Sometimes Bory uses the strength and scale of the robotics to create riotous illusions of bodies appearing to be split in two: disturbing dislocation, sure, but also gleeful and exquisite hall-of-mirrors tricks. Among many images of startling beauty is a gauzy shadow-play in which the performer appears to be floating around in amniotic fluid (shades of 2001). Alenda and Boyer have a particular genius for appearing to fragment and multiply body parts and at one point the floating human seems to develop a second pair of hands, which stroke the air like delicate cilia.

The final sequence of the show was simply astounding. The vast black plastic gets hoisted up as a massive curtain across the front of the stage. Rippling in the light it’s like an aerial view of the sea. Suddenly explosions rip through the auditorium, as tiny holes are violently punched through the fabric from behind, which now turns metallic before our eyes (like a vast cheese grater). Once this terrifying convulsion stops, our robot switches its beams on and the scene changes to one of breathtaking celestial wonder: it’s a panoply of stars, and such is the machine’s range of movement that the prongs of light appear to seek out everyone in every part of the auditorium.

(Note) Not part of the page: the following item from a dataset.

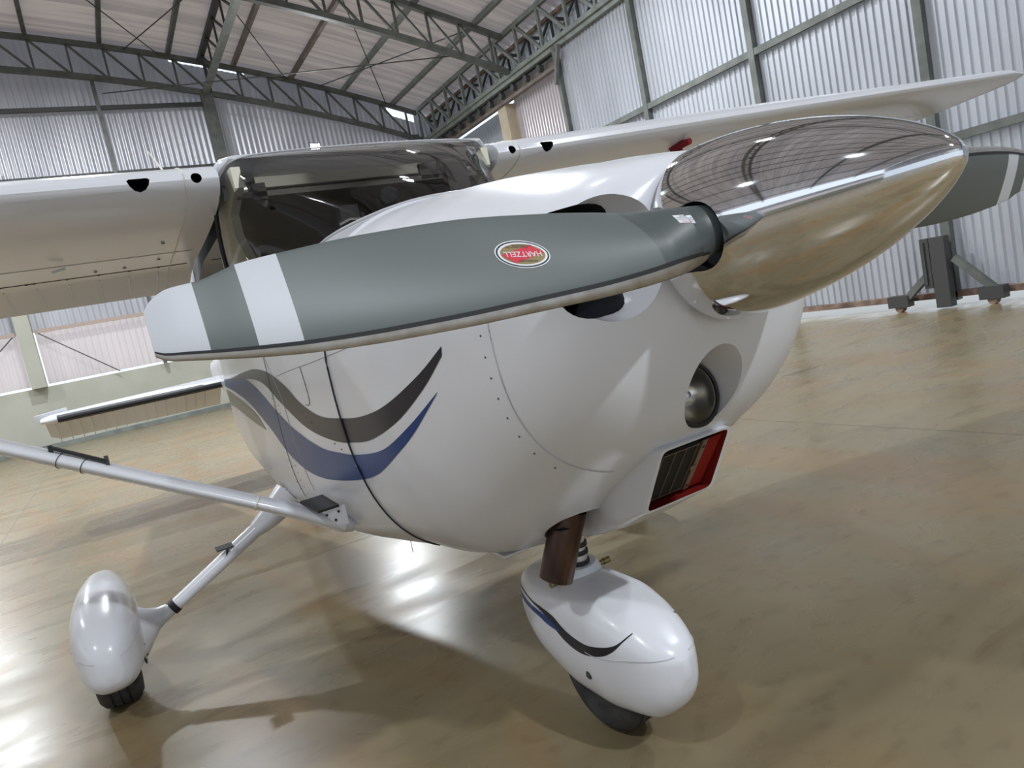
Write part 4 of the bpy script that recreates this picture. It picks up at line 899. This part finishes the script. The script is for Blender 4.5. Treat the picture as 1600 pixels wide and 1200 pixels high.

But the men that finally emerge from these Big Bangs are by this stage looking less-than-human, Untermenschen, their heads encased in black casts. Despite its distinctly retro look, the robot seems to evoke the whole seductive modern matrix of Pads, Pods and PCs to which we willingly submit — Bory suggests, at our peril.

And maybe one of the more cheeky inquiries Bory makes is about the very business of acting, given that a collection of codes and hydraulics can make us laugh and cry. After all, it was not the Wizard of Oz techie we clamoured for at the end of the show, but the fetishised, super-sized widget.